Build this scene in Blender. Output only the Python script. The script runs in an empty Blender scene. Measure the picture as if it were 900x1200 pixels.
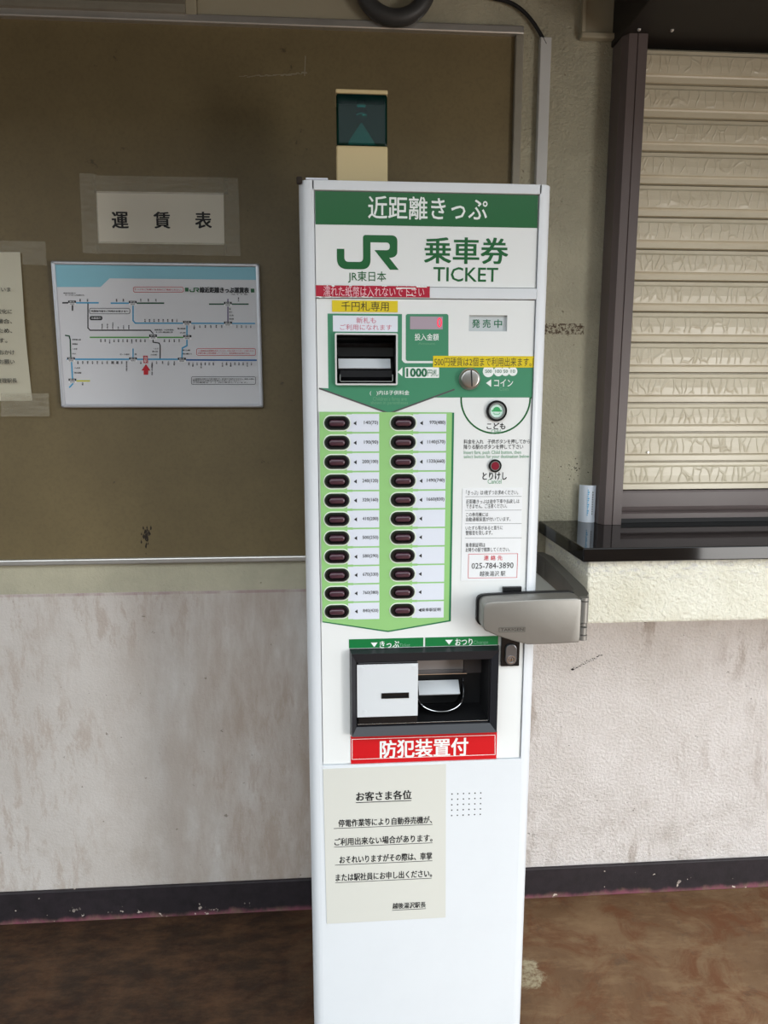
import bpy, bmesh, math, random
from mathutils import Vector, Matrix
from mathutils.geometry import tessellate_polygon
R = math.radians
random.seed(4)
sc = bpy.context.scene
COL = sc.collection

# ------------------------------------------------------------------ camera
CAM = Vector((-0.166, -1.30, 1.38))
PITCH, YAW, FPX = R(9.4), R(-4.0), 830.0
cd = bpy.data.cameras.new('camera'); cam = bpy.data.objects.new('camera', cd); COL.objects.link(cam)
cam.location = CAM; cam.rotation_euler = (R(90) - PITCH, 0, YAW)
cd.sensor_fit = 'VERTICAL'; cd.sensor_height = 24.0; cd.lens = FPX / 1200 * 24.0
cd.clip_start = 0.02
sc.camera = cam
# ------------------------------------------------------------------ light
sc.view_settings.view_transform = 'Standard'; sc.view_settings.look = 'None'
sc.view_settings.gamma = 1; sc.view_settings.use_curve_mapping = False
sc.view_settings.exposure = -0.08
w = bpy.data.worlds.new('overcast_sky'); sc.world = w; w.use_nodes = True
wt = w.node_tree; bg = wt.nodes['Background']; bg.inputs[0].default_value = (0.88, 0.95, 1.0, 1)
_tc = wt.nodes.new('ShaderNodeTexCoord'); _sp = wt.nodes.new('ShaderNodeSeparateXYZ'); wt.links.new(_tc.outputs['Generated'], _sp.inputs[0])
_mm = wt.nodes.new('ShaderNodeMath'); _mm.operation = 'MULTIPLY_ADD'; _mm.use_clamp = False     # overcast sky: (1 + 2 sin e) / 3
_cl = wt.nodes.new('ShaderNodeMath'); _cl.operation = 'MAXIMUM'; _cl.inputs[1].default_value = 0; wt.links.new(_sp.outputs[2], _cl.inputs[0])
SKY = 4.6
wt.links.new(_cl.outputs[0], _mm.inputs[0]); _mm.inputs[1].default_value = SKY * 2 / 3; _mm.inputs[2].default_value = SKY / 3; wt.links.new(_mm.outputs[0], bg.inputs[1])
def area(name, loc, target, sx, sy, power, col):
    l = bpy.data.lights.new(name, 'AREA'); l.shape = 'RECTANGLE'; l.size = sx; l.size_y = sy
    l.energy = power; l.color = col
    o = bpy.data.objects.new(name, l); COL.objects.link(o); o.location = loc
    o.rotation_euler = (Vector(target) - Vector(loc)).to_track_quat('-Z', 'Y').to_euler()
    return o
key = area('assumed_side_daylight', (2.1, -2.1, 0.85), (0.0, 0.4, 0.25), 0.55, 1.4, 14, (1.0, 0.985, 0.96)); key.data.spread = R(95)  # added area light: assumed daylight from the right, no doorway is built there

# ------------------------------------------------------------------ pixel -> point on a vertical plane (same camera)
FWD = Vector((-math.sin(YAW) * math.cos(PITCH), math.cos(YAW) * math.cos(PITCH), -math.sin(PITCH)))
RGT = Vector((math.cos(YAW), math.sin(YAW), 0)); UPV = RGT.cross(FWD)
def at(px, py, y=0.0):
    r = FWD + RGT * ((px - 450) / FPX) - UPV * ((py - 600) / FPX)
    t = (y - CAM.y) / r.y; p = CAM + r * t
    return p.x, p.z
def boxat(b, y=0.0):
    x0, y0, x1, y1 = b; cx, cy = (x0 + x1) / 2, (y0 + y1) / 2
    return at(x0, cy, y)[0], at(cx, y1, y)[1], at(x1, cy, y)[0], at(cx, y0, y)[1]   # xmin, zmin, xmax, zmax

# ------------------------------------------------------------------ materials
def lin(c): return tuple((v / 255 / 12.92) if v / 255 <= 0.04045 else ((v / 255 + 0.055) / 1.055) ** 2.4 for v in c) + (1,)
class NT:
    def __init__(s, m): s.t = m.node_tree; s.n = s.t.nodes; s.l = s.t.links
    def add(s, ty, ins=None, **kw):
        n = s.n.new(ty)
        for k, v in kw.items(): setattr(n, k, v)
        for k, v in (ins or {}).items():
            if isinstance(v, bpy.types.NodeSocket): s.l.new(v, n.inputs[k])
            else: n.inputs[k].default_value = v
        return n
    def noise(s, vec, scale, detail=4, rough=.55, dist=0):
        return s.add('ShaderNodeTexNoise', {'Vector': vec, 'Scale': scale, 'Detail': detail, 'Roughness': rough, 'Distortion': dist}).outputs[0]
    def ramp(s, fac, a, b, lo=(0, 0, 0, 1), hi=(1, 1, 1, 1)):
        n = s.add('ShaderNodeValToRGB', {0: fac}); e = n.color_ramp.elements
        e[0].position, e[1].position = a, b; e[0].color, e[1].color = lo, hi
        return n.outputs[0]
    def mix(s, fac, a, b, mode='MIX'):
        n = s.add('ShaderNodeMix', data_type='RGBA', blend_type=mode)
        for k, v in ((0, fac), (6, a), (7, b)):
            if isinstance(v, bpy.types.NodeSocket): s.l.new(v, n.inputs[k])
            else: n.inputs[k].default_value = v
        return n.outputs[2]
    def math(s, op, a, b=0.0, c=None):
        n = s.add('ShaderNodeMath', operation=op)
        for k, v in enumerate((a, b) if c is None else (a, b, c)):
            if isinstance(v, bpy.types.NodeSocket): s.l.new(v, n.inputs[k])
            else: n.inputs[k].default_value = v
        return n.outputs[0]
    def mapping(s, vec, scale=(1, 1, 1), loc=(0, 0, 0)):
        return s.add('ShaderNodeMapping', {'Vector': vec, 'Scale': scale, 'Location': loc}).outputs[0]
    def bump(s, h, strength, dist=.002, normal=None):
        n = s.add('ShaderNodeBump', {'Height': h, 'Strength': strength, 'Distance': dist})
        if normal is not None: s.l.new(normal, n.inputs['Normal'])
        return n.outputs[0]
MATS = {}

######

Set problem: Without the pictures, return the listing above from its first line through the line that has "key.data.spread = R(95)".

Completed task:
Build this scene in Blender. Output only the Python script. The script runs in an empty Blender scene. Measure the picture as if it were 900x1200 pixels.
import bpy, bmesh, math, random
from mathutils import Vector, Matrix
from mathutils.geometry import tessellate_polygon
R = math.radians
random.seed(4)
sc = bpy.context.scene
COL = sc.collection

# ------------------------------------------------------------------ camera
CAM = Vector((-0.166, -1.30, 1.38))
PITCH, YAW, FPX = R(9.4), R(-4.0), 830.0
cd = bpy.data.cameras.new('camera'); cam = bpy.data.objects.new('camera', cd); COL.objects.link(cam)
cam.location = CAM; cam.rotation_euler = (R(90) - PITCH, 0, YAW)
cd.sensor_fit = 'VERTICAL'; cd.sensor_height = 24.0; cd.lens = FPX / 1200 * 24.0
cd.clip_start = 0.02
sc.camera = cam
# ------------------------------------------------------------------ light
sc.view_settings.view_transform = 'Standard'; sc.view_settings.look = 'None'
sc.view_settings.gamma = 1; sc.view_settings.use_curve_mapping = False
sc.view_settings.exposure = -0.08
w = bpy.data.worlds.new('overcast_sky'); sc.world = w; w.use_nodes = True
wt = w.node_tree; bg = wt.nodes['Background']; bg.inputs[0].default_value = (0.88, 0.95, 1.0, 1)
_tc = wt.nodes.new('ShaderNodeTexCoord'); _sp = wt.nodes.new('ShaderNodeSeparateXYZ'); wt.links.new(_tc.outputs['Generated'], _sp.inputs[0])
_mm = wt.nodes.new('ShaderNodeMath'); _mm.operation = 'MULTIPLY_ADD'; _mm.use_clamp = False     # overcast sky: (1 + 2 sin e) / 3
_cl = wt.nodes.new('ShaderNodeMath'); _cl.operation = 'MAXIMUM'; _cl.inputs[1].default_value = 0; wt.links.new(_sp.outputs[2], _cl.inputs[0])
SKY = 4.6
wt.links.new(_cl.outputs[0], _mm.inputs[0]); _mm.inputs[1].default_value = SKY * 2 / 3; _mm.inputs[2].default_value = SKY / 3; wt.links.new(_mm.outputs[0], bg.inputs[1])
def area(name, loc, target, sx, sy, power, col):
    l = bpy.data.lights.new(name, 'AREA'); l.shape = 'RECTANGLE'; l.size = sx; l.size_y = sy
    l.energy = power; l.color = col
    o = bpy.data.objects.new(name, l); COL.objects.link(o); o.location = loc
    o.rotation_euler = (Vector(target) - Vector(loc)).to_track_quat('-Z', 'Y').to_euler()
    return o
key = area('assumed_side_daylight', (2.1, -2.1, 0.85), (0.0, 0.4, 0.25), 0.55, 1.4, 14, (1.0, 0.985, 0.96)); key.data.spread = R(95)  # added area light: assumed daylight from the right, no doorway is built there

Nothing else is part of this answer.